Por Luís Osório, in iOnline
Uma turma só com ciganos, entre os 6 e os 13 anos – uma história de decadência
A indignação é quase sempre um espasmo da inteligência, uma armadilha que a emoção estende à razão, a maior parte das vezes uma perda de tempo. Porém, é importante que se diga com palavras que não sejam ambíguas: o que está a acontecer na Escola dos Templários, em Tomar, uma escola pública, é indigno e moralmente criminoso.
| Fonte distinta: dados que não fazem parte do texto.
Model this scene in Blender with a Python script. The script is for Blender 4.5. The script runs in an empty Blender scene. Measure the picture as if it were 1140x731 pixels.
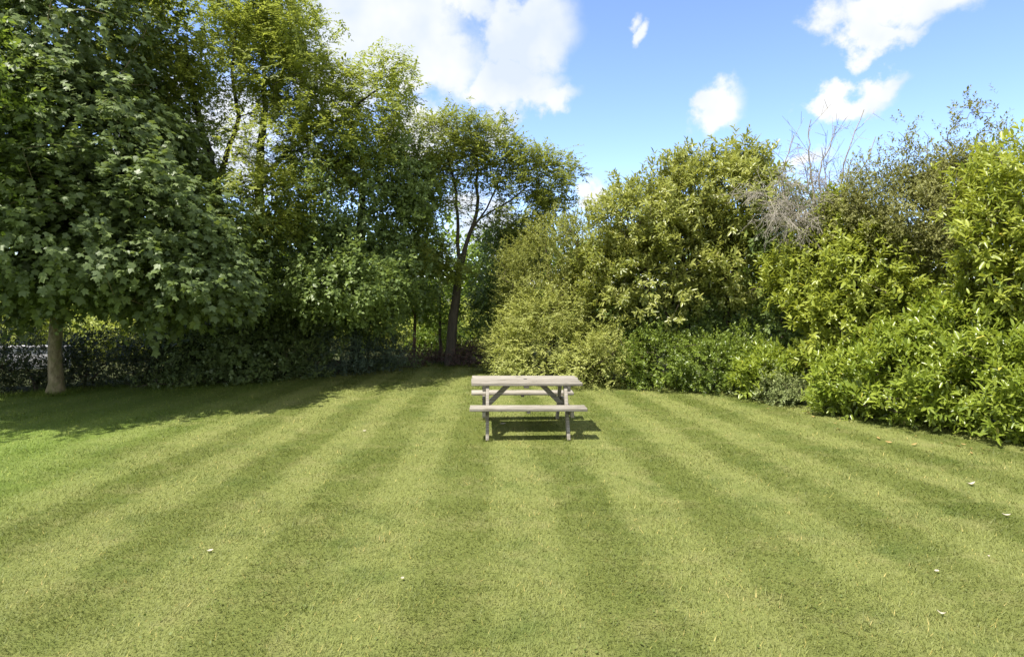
import bpy, math
import numpy as np
from mathutils import Vector

S = bpy.context.scene
COL = S.collection
R = math.radians

# ------------------------------------------------------------------ camera
CAM_H = 2.07
cam_d = bpy.data.cameras.new('camera')
cam = bpy.data.objects.new('camera', cam_d)
COL.objects.link(cam)
cam.location = (0, 0, CAM_H)
cam.rotation_euler = (R(90), 0, 0)
cam_d.sensor_width = 36
cam_d.lens = 22.1
cam_d.shift_y = -0.0408
cam_d.clip_start = 0.05
cam_d.clip_end = 3000
S.camera = cam

# ------------------------------------------------------------------ light
SUN_DIR = Vector((-0.42, -0.30, 1.0)).normalized()      # from the scene towards the sun
SUN_EL = math.asin(SUN_DIR.z)
SUN_AZ = math.atan2(SUN_DIR.x, SUN_DIR.y)
sun_d = bpy.data.lights.new('sun', 'SUN')
sun_d.energy = 3.3
sun_d.angle = R(0.53)
sun_d.color = (1.0, 0.955, 0.87)
sun = bpy.data.objects.new('sun', sun_d)
COL.objects.link(sun)
sun.location = (-10, -8, 25)
sun.rotation_euler = SUN_DIR.to_track_quat('Z', 'Y').to_euler()

S.view_settings.view_transform = 'Standard'
S.view_settings.look = 'None'
S.view_settings.exposure = 1.40
S.view_settings.gamma = 1.0
S.view_settings.use_curve_mapping = False
try:
    S.cycles.max_bounces = 6
    S.cycles.diffuse_bounces = 4
    S.cycles.glossy_bounces = 2
    S.cycles.transmission_bounces = 5
    S.cycles.transparent_max_bounces = 6
except Exception:
    pass

F = 700.0        # focal length in photograph pixels
CX, HY = 570.0, 319.0


def at(x, y, d):
    """photograph pixel + distance -> world point"""
    return np.array([(x - CX) / F * d, d, CAM_H + (HY - y) / F * d])


# ------------------------------------------------------------------ sky
world = bpy.data.worlds.new('World')
S.world = world
world.use_nodes = True
nt = world.node_tree
nt.nodes.clear()
N = nt.nodes.new
LK = nt.links.new


def wmath(op, a, b=None, c=None, clamp=False):
    n = N('ShaderNodeMath'); n.operation = op; n.use_clamp = clamp
    for i, v in enumerate((a, b, c)):
        if v is None:
            continue
        if isinstance(v, (int, float)):
            n.inputs[i].default_value = v
        else:
            LK(v, n.inputs[i])
    return n.outputs[0]


def wvec(op, a, b=None):
    n = N('ShaderNodeVectorMath'); n.operation = op
    for i, v in enumerate((a, b)):
        if v is None:
            continue
        if isinstance(v, (tuple, list)):
            n.inputs[i].default_value = v
        else:
            LK(v, n.inputs[i])
    return n


sky = N('ShaderNodeTexSky')
sky.sky_type = 'NISHITA'
sky.sun_disc = False
sky.sun_elevation = SUN_EL
sky.sun_rotation = SUN_AZ
sky.altitude = 50
sky.air_density = 0.75
sky.dust_density = 0.0
sky.ozone_density = 1.4
bg_sky = N('ShaderNodeBackground')
bg_sky.inputs[1].default_value = 0.15
hs = N('ShaderNodeMix'); hs.data_type = 'RGBA'; hs.blend_type = 'MULTIPLY'; hs.inputs[0].default_value = 1.0
LK(sky.outputs[0], hs.inputs[6]); hs.inputs[7].default_value = (.77, .775, .90, 1)
LK(hs.outputs[2], bg_sky.inputs[0])

tc = N('ShaderNodeTexCoord')
dirv = tc.outputs['Generated']
nz = N('ShaderNodeTexNoise'); nz.inputs['Scale'].default_value = 11.0
nz.inputs['Detail'].default_value = 12.0; nz.inputs['Roughness'].default_value = 0.58
LK(dirv, nz.inputs['Vector'])
nz2 = N('ShaderNodeTexNoise'); nz2.inputs['Scale'].default_value = 7.5
nz2.inputs['Detail'].default_value = 4.0
LK(wvec('ADD', dirv, (3.1, 1.7, 0.4)).outputs[0], nz2.inputs['Vector'])
warp = wvec('SUBTRACT', nz.outputs['Color'], (0.5, 0.5, 0.5)).outputs[0]
wsc = N('ShaderNodeVectorMath'); wsc.operation = 'SCALE'; wsc.inputs['Scale'].default_value = 0.13
LK(warp, wsc.inputs[0])
wdir = wvec('ADD', dirv, wsc.outputs[0]).outputs[0]
# cumulus puffs: direction (as seen in the photograph), half width, half height, weight
PUFFS = [(430, 30, 95, 50, 1.0), (465, 75, 80, 38, 1.0), (400, 20, 80, 60, 1.0), (590, 30, 52, 48, 1.0),
         (565, 92, 62, 24, .95), (612, 112, 34, 15, .8), (520, 8, 50, 22, .7), (380, 90, 60, 40, .8),
         (699, 16, 15, 13, .80), (711, 30, 13, 14, .85), (694, 0, 10, 12, .7), (798, 113, 27, 24, .86), (1005, 8, 76, 32, 1.0),
         (990, 42, 40, 17, .85), (1085, -8, 60, 20, .7), (952, 112, 32, 17, .92), (980, 97, 22, 14, .8),
         (666, 214, 18, 14, 1.1), (552, 140, 22, 14, .8), (545, 255, 50, 26, .9), (880, 182, 40, 12, .7),
         (1000, 262, 40, 14, .8), (470, 150, 40, 30, .8), (110, 10, 20, 10, .5), (250, 150, 110, 60, .7),
         (1500, 60, 160, 50, .95), (1330, -60, 100, 40, .8), (-350, 40, 180, 50, .9)]
cur = None
for (px, py, hw, hh, wt) in PUFFS:
    p = at(px, py, 1.0); p[2] -= CAM_H
    ln = np.linalg.norm(p); c = p / ln
    # half sizes turned into angles on the dome
    ax = hw / F / ln; az = hh / F / ln
    m = N('ShaderNodeVectorMath'); m.operation = 'SUBTRACT'
    LK(wdir, m.inputs[0]); m.inputs[1].default_value = tuple(c)
    s_ = N('ShaderNodeVectorMath'); s_.operation = 'MULTIPLY'
    LK(m.outputs[0], s_.inputs[0]); s_.inputs[1].default_value = (1 / ax, 1 / ax * .6, 1 / az)
    l_ = N('ShaderNodeVectorMath'); l_.operation = 'LENGTH'
    LK(s_.outputs[0], l_.inputs[0])
    v = wmath('MULTIPLY', wmath('SUBTRACT', 1.35, l_.outputs['Value']), wt)
    cur = v if cur is None else wmath('MAXIMUM', cur, v)
# unseen broken cloud added overhead and behind the camera, for neutral fill light
sxyz = N('ShaderNodeSeparateXYZ'); LK(dirv, sxyz.inputs[0])
nz3 = N('ShaderNodeTexNoise'); nz3.inputs['Scale'].default_value = 2.6; nz3.inputs['Detail'].default_value = 3.0
LK(dirv, nz3.inputs['Vector'])
rest = wmath('MULTIPLY', wmath('SUBTRACT', nz3.outputs['Fac'], 0.38), 7.0)
back = N('ShaderNodeMapRange'); back.inputs['From Min'].default_value = .62; back.inputs['From Max'].default_value = .35
back.inputs['To Min'].default_value = -3.0; back.inputs['To Max'].default_value = 0.0
LK(sxyz.outputs[1], back.inputs['Value'])
cur = wmath('MAXIMUM', cur, wmath('ADD', rest, back.outputs[0]))
dens = wmath('ADD', cur, wmath('MULTIPLY', wmath('SUBTRACT', nz.outputs['Fac'], 0.5), 2.6))
mr = N('ShaderNodeMapRange'); mr.interpolation_type = 'SMOOTHSTEP'
mr.inputs['From Min'].default_value = 0.05; mr.inputs['From Max'].default_value = 0.72
LK(dens, mr.inputs['Value'])
cfac = wmath('MULTIPLY', mr.outputs[0], 0.97)
cr = N('ShaderNodeMapRange'); cr.inputs['From Min'].default_value = 0.35; cr.inputs['From Max'].default_value = 0.62
LK(nz2.outputs['Fac'], cr.inputs['Value'])
cmix = N('ShaderNodeMix'); cmix.data_type = 'RGBA'
LK(cr.outputs[0], cmix.inputs[0])
cmix.inputs[6].default_value = (0.72, 0.80, 0.92, 1); cmix.inputs[7].default_value = (1, 1, 1, 1)
bg_c = N('ShaderNodeBackground'); bg_c.inputs[1].default_value = 0.42
LK(cmix.outputs[2], bg_c.inputs[0])
mx = N('ShaderNodeMixShader')
LK(cfac, mx.inputs[0]); LK(bg_sky.outputs[0], mx.inputs[1]); LK(bg_c.outputs[0], mx.inputs[2])
wo = N('ShaderNodeOutputWorld')
LK(mx.outputs[0], wo.inputs[0])

# ------------------------------------------------------------------ material helpers


def new_mat(name):
    m = bpy.data.materials.new(name); m.use_nodes = True
    m.node_tree.nodes.clear()
    return m, m.node_tree.nodes, m.node_tree.links


def foliage_mat(name, a, b, trans=(0.25, 0.30, 0.03), tf=0.35, rough=0.42, spec=0.4, tip=None):
    """a..b: the range of leaf colours; the share of light that passes through the blade is tf"""
    m, n, l = new_mat(name)
    at_ = n.new('ShaderNodeAttribute'); at_.attribute_name = 'var'
    cr = n.new('ShaderNodeValToRGB')
    cr.color_ramp.elements[0].position = 0.0; cr.color_ramp.elements[0].color = (*a, 1)
    cr.color_ramp.elements[1].position = 1.0; cr.color_ramp.elements[1].color = (*b, 1)
    if tip:
        e = cr.color_ramp.elements.new(0.97); e.color = (*b, 1)
        cr.color_ramp.elements[-1].color = (*tip, 1)
    l.new(at_.outputs['Fac'], cr.inputs[0])
    p = n.new('ShaderNodeBsdfPrincipled')
    l.new(cr.outputs[0], p.inputs['Base Color'])
    p.inputs['Roughness'].default_value = rough
    p.inputs['Specular IOR Level'].default_value = spec
    t = n.new('ShaderNodeBsdfTranslucent')
    mixc = n.new('ShaderNodeMix'); mixc.data_type = 'RGBA'; mixc.inputs[0].default_value = 0.5
    l.new(cr.outputs[0], mixc.inputs[6]); mixc.inputs[7].default_value = (*trans, 1)
    l.new(mixc.outputs[2], t.inputs['Color'])
    ms = n.new('ShaderNodeMixShader'); ms.inputs[0].default_value = tf
    l.new(p.outputs[0], ms.inputs[1]); l.new(t.outputs[0], ms.inputs[2])
    o = n.new('ShaderNodeOutputMaterial'); l.new(ms.outputs[0], o.inputs[0])
    return m


def bark_mat(name, a, b, scale=9.0, stretch=0.25, lichen=None):
    m, n, l = new_mat(name)
    g = n.new('ShaderNodeNewGeometry')
    mp = n.new('ShaderNodeMapping'); mp.inputs['Scale'].default_value = (1, 1, stretch)
    l.new(g.outputs['Position'], mp.inputs[0])
    no = n.new('ShaderNodeTexNoise'); no.inputs['Scale'].default_value = scale
    no.inputs['Detail'].default_value = 8; no.inputs['Roughness'].default_value = 0.7
    l.new(mp.outputs[0], no.inputs['Vector'])
    cr = n.new('ShaderNodeValToRGB')
    cr.color_ramp.elements[0].position = 0.32; cr.color_ramp.elements[0].color = (*a, 1)
    cr.color_ramp.elements[1].position = 0.68; cr.color_ramp.elements[1].color = (*b, 1)
    l.new(no.outputs['Fac'], cr.inputs[0])
    col = cr.outputs[0]
    if lichen:
        n2 = n.new('ShaderNodeTexNoise'); n2.inputs['Scale'].default_value = 5.5; n2.inputs['Detail'].default_value = 5
        l.new(g.outputs['Position'], n2.inputs['Vector'])
        r2 = n.new('ShaderNodeMapRange'); r2.inputs['From Min'].default_value = .5; r2.inputs['From Max'].default_value = .68
        l.new(n2.outputs['Fac'], r2.inputs['Value'])
        mc = n.new('ShaderNodeMix'); mc.data_type = 'RGBA'
        l.new(r2.outputs[0], mc.inputs[0]); l.new(col, mc.inputs[6]); mc.inputs[7].default_value = (*lichen, 1)
        col = mc.outputs[2]
    p = n.new('ShaderNodeBsdfPrincipled'); p.inputs['Roughness'].default_value = 0.85
    l.new(col, p.inputs['Base Color'])
    bp = n.new('ShaderNodeBump'); bp.inputs['Strength'].default_value = 0.6; bp.inputs['Distance'].default_value = 0.02
    l.new(no.outputs['Fac'], bp.inputs['Height']); l.new(bp.outputs[0], p.inputs['Normal'])
    o = n.new('ShaderNodeOutputMaterial'); l.new(p.outputs[0], o.inputs[0])
    return m


# ------------------------------------------------------------------ mesh helpers
def tag(o, label=None, cat=None, group=None, kind=None):
    if label: o['label'] = label
    if cat: o['category'] = cat
    if group: o['group'] = group
    if kind: o['kind'] = kind
    return o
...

A criação dos guetos de Varsóvia, Gaza ou o Soweto têm histórias diferentes, mas são filhas do mesmo pavor e da mesma intolerância: o medo do que é diferente, o medo do que nos ameaça socialmente, o medo de nos roubarem o que é nosso. As sociedades mais evoluídas são as que, apesar da vontade íntima de segregação, encontram formas de se proteger de si próprias, maneiras de incluir e de tornar parte na comunidade o que tão diferente parece ser. De outra maneira crescerá um monstro que dificilmente ficará saciado.
A falta de integração não é o que mais preocupa a escola, explica o director ao i. O que lhe interessa é o aproveitamento dos alunos. No que afirma, na forma como o afirma, não parecem existir más intenções, até parece surpreendido com o interesse do jornalista Carlos Diogo Santos. É o mais complicado sinal nesta história: a constatação de que os responsáveis acham normal reunir uma turma só com ciganos, com idades compreendidas entre os 6 e os 13 anos.
A comunidade cigana, sabemo-lo, é muito específica. Não gosta de se misturar, é fechada e bastante agressiva. Pagam a desconfiança dos que chamam “senhores” com mais agressividade e à intolerância respondem com intolerância. Complicado de resolver. Porque desperta nos que dominam a vontade de pisar, humilhar e isolar. Não sei se este caso é do conhecimento do ministério e do primeiro-ministro. Se não era, passou a sê-lo. Já não podem fechar os olhos em nome de uma ideia de civilização.
Fez-me lembrar a manhã de ontem. Porque olhei um sem-abrigo como se se tratasse de uma banalidade. E outros, como eu ontem, fazem-no dia após dia. Não por sermos amorais, mas por representarmos numa peça em que apenas nos comove o que é novo, o que nos surpreende. Pode ser uma palavra, um gesto eloquente, um tropeço que nos desequilibre o que temos por adquirido. Esse sem-abrigo costuma beber vinho pela manhã, olho-o todos os dias, raramente o vejo. Vi-o por fim. Ontem. Sentado na pastelaria, pediu uma tosta mista. Cruzou uma perna, não quis café. Pedi o mesmo que ele. Soube-me como um milagre e amanhã espero poder cumprimentá-lo como a pessoa que é. Como os ciganos de Tomar.